Arrojarse a los brazos de Massa fue una velada admisión de Cristina de que el modelo distribucionista que militó desde sus años en el gobierno está agotado. “Si Massa se fuera hoy del Gobierno, ella no sabría qué hacer”, explica un ministro que alguna vez fue considerado albertista. Por supuesto tampoco cree en una regresión al liberalismo. Sus ideaciones de una discusión nacional sobre el modelo económico del futuro –algo de lo que habla desde la campaña de 2019- reflejan tanto certezas a nivel del diagnóstico como carencias en el terreno de las soluciones.
Es una forma de impotencia de la que se desprende una escasa confianza en el triunfo electoral. Eso transmiten quienes se reúnen con los dos Kirchner, después de escucharlos retratar la dimensión de la trampa económica en la que se sienten inmersos.
Dólares y votos
Massa gana tiempo, pero empieza a toparse con sus propias fronteras. Curiosamente no son tanto las presiones antiajuste del kirchnerismo como los celos de Fernández. El Presidente disfrutó de ser él quien tuviera de primera mano la noticia de la aprobación del nuevo desembolso del FMI, una semana después de la celebrada gira del ministro por Estados Unidos. Desde Washington, extendió hasta 2028 el nombramiento en comisión de Miguel Pesce en el Banco Central. Casi de inmediato se desató el episodio del “dólar soja” y la prohibición de comprar divisas en el mercado de bonos a las empresas que liquiden al tipo de cambio subsidiado.

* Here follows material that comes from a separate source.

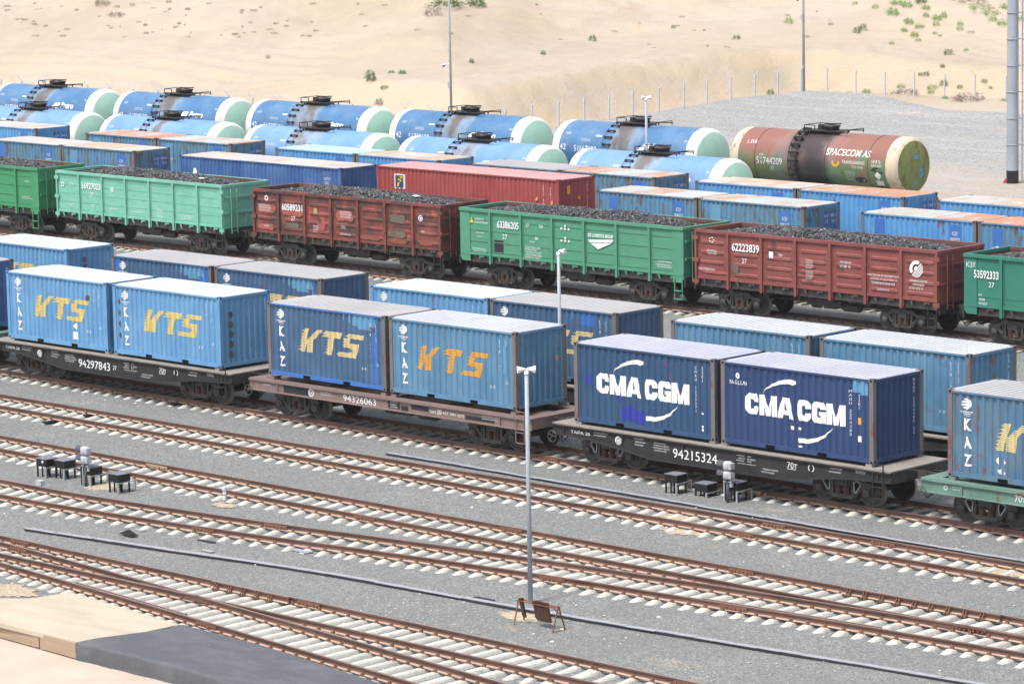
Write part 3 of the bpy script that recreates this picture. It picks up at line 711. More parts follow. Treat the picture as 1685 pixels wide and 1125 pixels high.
rowb = [(-85.5, .1), (-68.85, .1), (-53.1, .1), (-38.65, .1), (-23.9, .1), (-9.85, .1)]
LB = [('old blue container at the far left edge in front of the tank wagons, left one', 'old blue container with sandy roof and door end in front of the leftmost tank wagons'),
      ('left of the brown roofed container pair in front of the second sky blue tank wagon', 'brown roofed container with grey doors just above the long royal blue container'),
      ('bright blue container with pale roof behind the long royal blue container', 'sky blue container with small blue vent panel and brownish roof, touching the long red container'),
      ('grey blue container with lichen grey roof behind the long red container', 'grey blue container with bright orange rusty roof right of the long red container'),
      ('clean blue container with pale roof below the rightmost mint tank end cap', 'old blue container with orange stained roof in front of the rusty green tank wagon'),
      ('old blue container with pale roof cut off by the right edge below the big mast', 'old blue container beyond the right edge below the big mast')]
for i, ((cx, g), (l1, l2)) in enumerate(zip(rowb, LB)):
    sd = ['faded2', 'faded', 'faded2', 'faded', 'faded2', 'faded2'][i]; rf = [('roof_sand',)*2, ('roof_rust', 'roof_rust'), ('roof_blue', 'roof_sand'), ('roof_grey', 'roof_rust'), ('roof_sand', 'roof_rust'), ('roof_sand', 'roof_sand')][i]
    oldbox(l1, pos(cx, g, -1, YB), G4, sd, rf[0], '004%04d' % (2117+i*331)); oldbox(l2, pos(cx, g, 1, YB), G4, sd, rf[1], '004%04d' % (3055+i*217))

# ------------------------------------------------------------------ running gear
_mesh = {}
def once(k, fn, mats):
    if k not in _mesh:
        mb = MB(); fn(mb); _mesh[k] = mb.mesh(k, mats)
    return _mesh[k]
def f_wheelset(mb):
    for s in (-1, 1):
        y0 = s*.70
        mb.lathe([(.02, y0-s*.02), (.12, y0-s*.03), (.14, y0+s*.02), (.40, y0+s*.03), (.42, y0-s*.03), (.503, y0-s*.03)], 28, 'y', mi=0)
        mb.lathe([(.503, y0-s*.03), (.500, y0+s*.0), (.478, y0+s*.03), (.473, y0+s*.10)], 28, 'y', mi=1, smooth=True)
        mb.lathe([(.473, y0+s*.10), (.41, y0+s*.102), (.40, y0+s*.06), (.15, y0+s*.05), (.13, y0+s*.12), (.08, y0+s*.12)], 28, 'y', mi=0)
        mb.lathe([(.07, y0+s*.1), (.07, y0+s*.30), (.0, y0+s*.30)], 10, 'y', mi=0)
    mb.lathe([(.08, -.7), (.08, .7)], 10, 'y', mi=0)
def f_frame(s):
    def f(mb):
        y0, y1 = sorted((s*.93, s*1.09))
        top = [(-1.17, .70), (-1.10, .80), (-.62, .86), (-.52, .98), (.52, .98), (.62, .86), (1.10, .80), (1.17, .70), (1.05, .66), (.66, .72), (.48, .82), (-.48, .82), (-.66, .72), (-1.05, .66)]
        mb.prism([(x, z-.02) for x, z in top], y0, y1)
        for a in (-1, 1):
            mb.bar((a*.80, (y0+y1)/2, .70), (a*.42, (y0+y1)/2, .30), .11, .14); mb.bar((a*.40, (y0+y1)/2, .84), (a*.40, (y0+y1)/2, .32), .09, .13)
            mb.box(a*.925-.15, a*.925+.15, y0+.01, y1-.01, .34, .68)
            mb.lathe([(.0, s*1.14), (.13, s*1.14), (.15, s*1.10), (.15, s*1.0)], 12, 'y', (a*.925, 0, .475))
            # bright worn edge of the frame opening
            P = [(.74, .70), (.56, .44), (.48, .46), (.47, .72), (.56, .80), (.70, .76), (.74, .70)]
            for p0, p1 in zip(P[:-1], P[1:]): mb.bar((a*p0[0], s*1.095, p0[1]), (a*p1[0], s*1.095, p1[1]), .03, mi=1)
        mb.prism([(-.46, .34), (-.40, .22), (.40, .22), (.46, .34)], y0, y1)
        mb.box(-.30, .30, y0+.02, y1+.0, .60, .82)
    return f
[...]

La carrera por reforzar las reservas es agónica. Lo admiten en todos los sectores del Gobierno. Por eso para Massa significó un golpe a su confianza la medida de Pesce contra los sojeros con los que negoció para salvar el match point de septiembre.
El FMI presiona con todo. Massa y Fernández corroboraron por separado que a los accionistas del organismo solo le importa el objetivo de acumulación de reservas. De ahí se van a cobrar. Sin una devaluación brusca se vislumbra imposible alcanzar las metas del acuerdo que firmó Guzmán. Pero si lo hiciera la inflación pegaría un salto que haría más doloroso el costo social del ajuste. El ministro transita otra vez por la ancha avenida del medio, consistente ahora en acelerar la depreciación diaria del peso y usar la creatividad para inventar tipos de cambio sectoriales.
Gestionar esa encerrona pone un signo de interrogación inmenso a los sueños presidenciales de Massa. Con niveles de inflación del 100% y pérdida sostenida del salario real, ¿cómo construir un clima positivo que haga tentador para una mayoría de votantes seguir por este camino? ¿No será mejor capitalizar, pensando en un futuro, el papel del hombre que aceptó sentarse en la silla eléctrica y trajo algo de calma a la economía?
Cerca de Cristina se hacen preguntas similares. Juegan con ejercicios de lógica primaria: si ella no quiere ser presidenta y además está convencida de que con esta mishiadura no hay oficialismo que gane, ¿no sería lógico que proponga como candidato a Massa, un aliado táctico al que en el fondo quisiera ver derrotado? ¿O, en cambio, intentará resistir un desastre electoral con un remiendo del plan platita de 2021 que le permita conservar porciones relevantes de poder?
Un dilema central de la argentina que viene pasa por saber qué hará Massa, ante cualquiera de esos dos casos, cuando sus intereses choquen contra la voluntad de la jefa.